Invado este espaço para falar de duas obras que me surpreenderam muito. Mas, antes, quero contar uma história. Anos atrás, conheci a paciente de uma amiga. Minha amiga é psicóloga e trabalhou como voluntária num centro de apoio a mulheres vítimas de abuso. Todo tipo de abuso (e existem mesmo abusos de muitos tipos, não parece haver limites para violência). Estávamos fazendo umas entrevistas, trabalhando no caso dela. E essa experiência me fez pesquisar um pouco a respeito. No mesmo ano, decretaram a Lei n. 11.340, a Maria da Penha, cujo intuito foi “criar mecanismos para coibir e prevenir a violência familiar e doméstica”, entende-se, aquela que acontece em casa, sob os olhos de todo mundo, mas que nunca são sequer registradas pelas vítimas. Por amor.
Foi nessa época que caiu em minhas mãos a graphic novel autobiográfica de Rosalin B. Penfold, Mas ele diz que me ama (Ediouro, 2006). Ela exemplifica perfeitamente algumas coisas que aprendi com essa amiga. Principalmente o quanto uma relação amor-ódio é devastadora, o quanto a carência pode ser preenchida com qualquer sentimento e como isso se torna um “amor” doentio e violento, o quanto a insegurança e o remorso fazem parte da vida das pessoas envolvidas em relações desse tipo. Conhecer uma história como essa, autobiográfica e em primeira pessoa e, talvez o mais importante para apagar nossos preconceitos, de uma mulher nem tão longe assim do nosso mundinho possível, é uma ótima oportunidade de repensar as relações humanas.
Recentemente terminei a leitura de Loucas de amor, obra mista de Gilmar Rodrigues, com quadrinhos de Fido Nesti. Que me impressionou muito também. Essa obra é o resultado de uma grande pesquisa de Gilmar a respeito de mulheres que se envolvem romanticamente com assassinos seriais e criminosos sexuais. A curiosidade em saber o que passava pela cabeça daquelas mulheres que, de suas casas silenciosas durante a madrugada, talvez ouvindo o barulho do sono da família, escreviam cartas apaixonadas e sinceras para destinatários como Francisco de Assis Pereira, o Maníaco do Parque, foi o que levou Gilmar a esse trabalho.

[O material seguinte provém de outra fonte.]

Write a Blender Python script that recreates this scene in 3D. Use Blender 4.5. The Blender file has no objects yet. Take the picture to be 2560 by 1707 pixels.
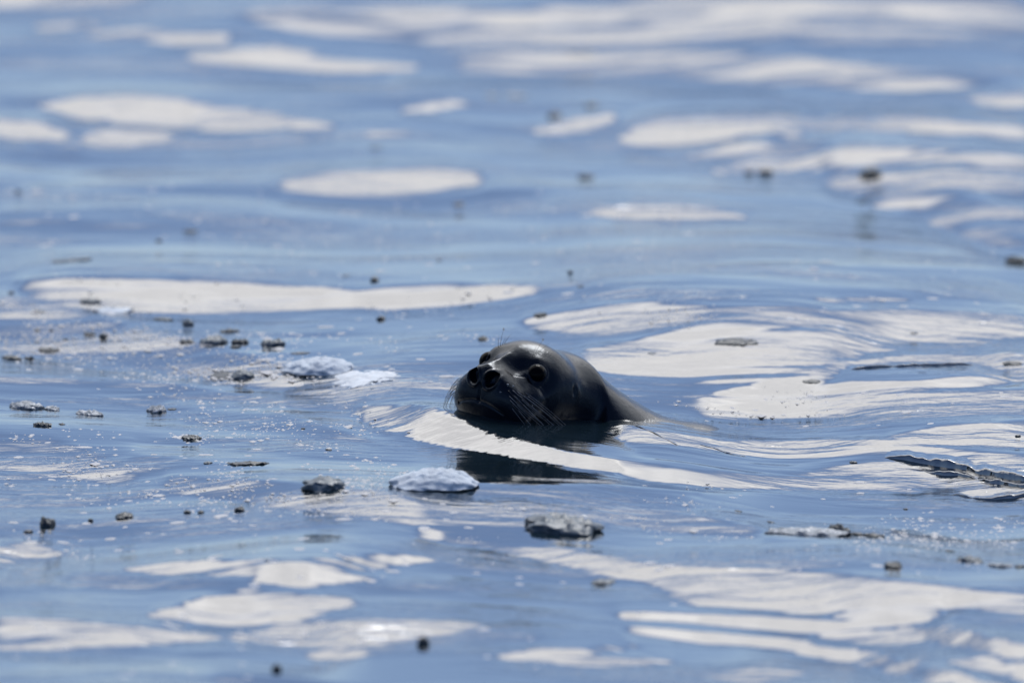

Mas que tipo de perversão seria essa? Quem gostaria de manter um relacionamento sério com um estuprador psicopata, com um mutilador? Não é possível julgar. Da mesma maneira que não é tão simples assim sair de casa depois de levar uma surra do marido e ir à delegacia prestar queixa. Ninguém gosta de apanhar, mas alguns sofrimentos parecem piores numa escala terrível de uma vida toda vazia.
Gilmar se deparou com todo tipo de caso. Desde o amor platônico, alimentado por algumas mulheres casadas, cuja vida tornara-se terrivelmente truncada, como daquelas partidas nulas de jogo da velha, até caso de esposas e amantes que se sentiam princesas nos dias de visita íntima. As celas onde faziam amor (e a expressão brega aqui faz todo o sentido) era um ponto de (sim, é verdade) suavidade entre duas realidades terríveis.
Em ambas as histórias chegamos pertinho da fronteira entre o amor e a morte. Sempre pensei nisso: uma carícia e um tapa, em princípio, é o mesmo ato.
Recomendo a leitura. Nos faz pensar um pouco sobre coisas grandes, como as relações humanas. Nossa fragilidade habitual, intensificada nesses tempos tão estranhos, não nos deixa tão longe assim desse tipo de angústias.
All we need is love, disseram por aí.